START Material provided

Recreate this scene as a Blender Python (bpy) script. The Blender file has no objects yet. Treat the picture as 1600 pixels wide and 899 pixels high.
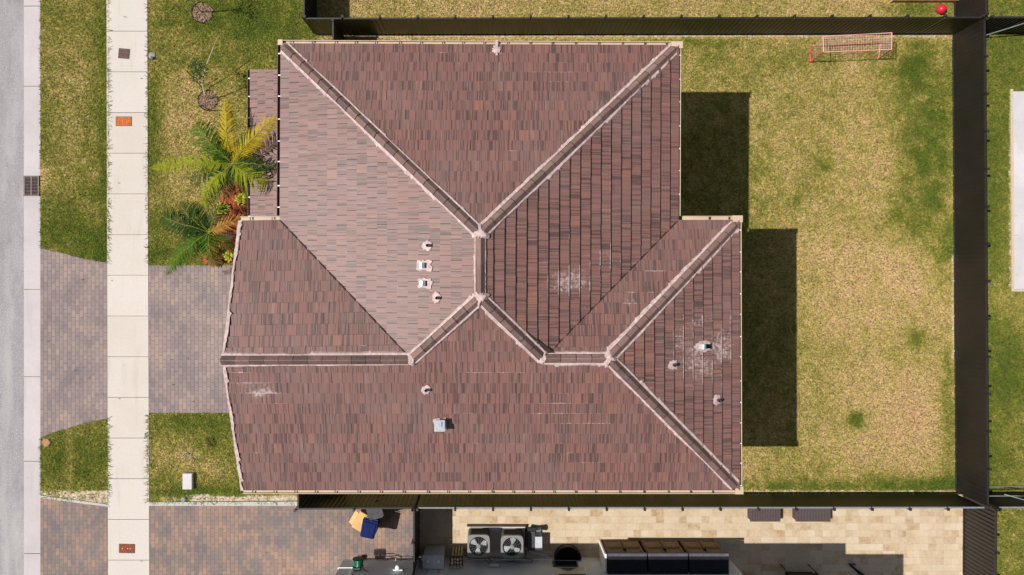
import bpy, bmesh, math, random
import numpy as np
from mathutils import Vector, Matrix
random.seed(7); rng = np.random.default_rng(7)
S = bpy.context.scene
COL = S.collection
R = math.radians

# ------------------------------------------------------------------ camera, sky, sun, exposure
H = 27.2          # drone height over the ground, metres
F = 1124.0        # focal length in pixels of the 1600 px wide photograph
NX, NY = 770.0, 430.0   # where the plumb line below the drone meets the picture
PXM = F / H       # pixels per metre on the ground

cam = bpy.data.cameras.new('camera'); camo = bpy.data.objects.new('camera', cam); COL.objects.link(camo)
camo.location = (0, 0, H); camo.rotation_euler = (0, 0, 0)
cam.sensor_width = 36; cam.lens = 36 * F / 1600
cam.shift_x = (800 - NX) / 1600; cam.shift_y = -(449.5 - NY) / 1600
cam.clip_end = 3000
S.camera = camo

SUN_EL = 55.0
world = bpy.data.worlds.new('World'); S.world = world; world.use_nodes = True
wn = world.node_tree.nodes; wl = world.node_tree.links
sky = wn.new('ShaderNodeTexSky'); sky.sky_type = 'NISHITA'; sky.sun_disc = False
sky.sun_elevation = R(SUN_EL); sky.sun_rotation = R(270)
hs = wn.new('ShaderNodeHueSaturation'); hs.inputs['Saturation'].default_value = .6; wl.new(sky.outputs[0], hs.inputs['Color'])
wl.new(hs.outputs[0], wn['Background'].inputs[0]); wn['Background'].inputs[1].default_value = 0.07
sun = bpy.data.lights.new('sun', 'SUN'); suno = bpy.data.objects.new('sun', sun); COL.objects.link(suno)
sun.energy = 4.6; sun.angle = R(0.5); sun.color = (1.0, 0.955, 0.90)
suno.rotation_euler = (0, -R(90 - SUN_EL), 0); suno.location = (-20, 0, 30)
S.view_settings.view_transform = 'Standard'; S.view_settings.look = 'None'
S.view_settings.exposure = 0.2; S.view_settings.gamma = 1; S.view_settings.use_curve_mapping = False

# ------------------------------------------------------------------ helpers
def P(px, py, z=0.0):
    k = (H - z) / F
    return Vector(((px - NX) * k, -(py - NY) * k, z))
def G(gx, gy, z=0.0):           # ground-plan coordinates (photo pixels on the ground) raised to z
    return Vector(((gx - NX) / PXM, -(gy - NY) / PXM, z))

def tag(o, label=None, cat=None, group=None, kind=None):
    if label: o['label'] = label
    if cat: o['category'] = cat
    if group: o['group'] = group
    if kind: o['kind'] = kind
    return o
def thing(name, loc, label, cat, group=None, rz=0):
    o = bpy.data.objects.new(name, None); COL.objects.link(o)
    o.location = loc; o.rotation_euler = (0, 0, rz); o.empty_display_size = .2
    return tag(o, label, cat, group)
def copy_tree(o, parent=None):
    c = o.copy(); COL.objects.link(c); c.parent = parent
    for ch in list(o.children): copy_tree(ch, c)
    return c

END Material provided

Every line above should be repeated exactly; pictures stay out of the copy.

Solved problem:
Recreate this scene as a Blender Python (bpy) script. The Blender file has no objects yet. Treat the picture as 1600 pixels wide and 899 pixels high.
import bpy, bmesh, math, random
import numpy as np
from mathutils import Vector, Matrix
random.seed(7); rng = np.random.default_rng(7)
S = bpy.context.scene
COL = S.collection
R = math.radians

# ------------------------------------------------------------------ camera, sky, sun, exposure
H = 27.2          # drone height over the ground, metres
F = 1124.0        # focal length in pixels of the 1600 px wide photograph
NX, NY = 770.0, 430.0   # where the plumb line below the drone meets the picture
PXM = F / H       # pixels per metre on the ground

cam = bpy.data.cameras.new('camera'); camo = bpy.data.objects.new('camera', cam); COL.objects.link(camo)
camo.location = (0, 0, H); camo.rotation_euler = (0, 0, 0)
cam.sensor_width = 36; cam.lens = 36 * F / 1600
cam.shift_x = (800 - NX) / 1600; cam.shift_y = -(449.5 - NY) / 1600
cam.clip_end = 3000
S.camera = camo

SUN_EL = 55.0
world = bpy.data.worlds.new('World'); S.world = world; world.use_nodes = True
wn = world.node_tree.nodes; wl = world.node_tree.links
sky = wn.new('ShaderNodeTexSky'); sky.sky_type = 'NISHITA'; sky.sun_disc = False
sky.sun_elevation = R(SUN_EL); sky.sun_rotation = R(270)
hs = wn.new('ShaderNodeHueSaturation'); hs.inputs['Saturation'].default_value = .6; wl.new(sky.outputs[0], hs.inputs['Color'])
wl.new(hs.outputs[0], wn['Background'].inputs[0]); wn['Background'].inputs[1].default_value = 0.07
sun = bpy.data.lights.new('sun', 'SUN'); suno = bpy.data.objects.new('sun', sun); COL.objects.link(suno)
sun.energy = 4.6; sun.angle = R(0.5); sun.color = (1.0, 0.955, 0.90)
suno.rotation_euler = (0, -R(90 - SUN_EL), 0); suno.location = (-20, 0, 30)
S.view_settings.view_transform = 'Standard'; S.view_settings.look = 'None'
S.view_settings.exposure = 0.2; S.view_settings.gamma = 1; S.view_settings.use_curve_mapping = False

# ------------------------------------------------------------------ helpers
def P(px, py, z=0.0):
    k = (H - z) / F
    return Vector(((px - NX) * k, -(py - NY) * k, z))
def G(gx, gy, z=0.0):           # ground-plan coordinates (photo pixels on the ground) raised to z
    return Vector(((gx - NX) / PXM, -(gy - NY) / PXM, z))

def tag(o, label=None, cat=None, group=None, kind=None):
    if label: o['label'] = label
    if cat: o['category'] = cat
    if group: o['group'] = group
    if kind: o['kind'] = kind
    return o
def thing(name, loc, label, cat, group=None, rz=0):
    o = bpy.data.objects.new(name, None); COL.objects.link(o)
    o.location = loc; o.rotation_euler = (0, 0, rz); o.empty_display_size = .2
    return tag(o, label, cat, group)
def copy_tree(o, parent=None):
    c = o.copy(); COL.objects.link(c); c.parent = parent
    for ch in list(o.children): copy_tree(ch, c)
    return c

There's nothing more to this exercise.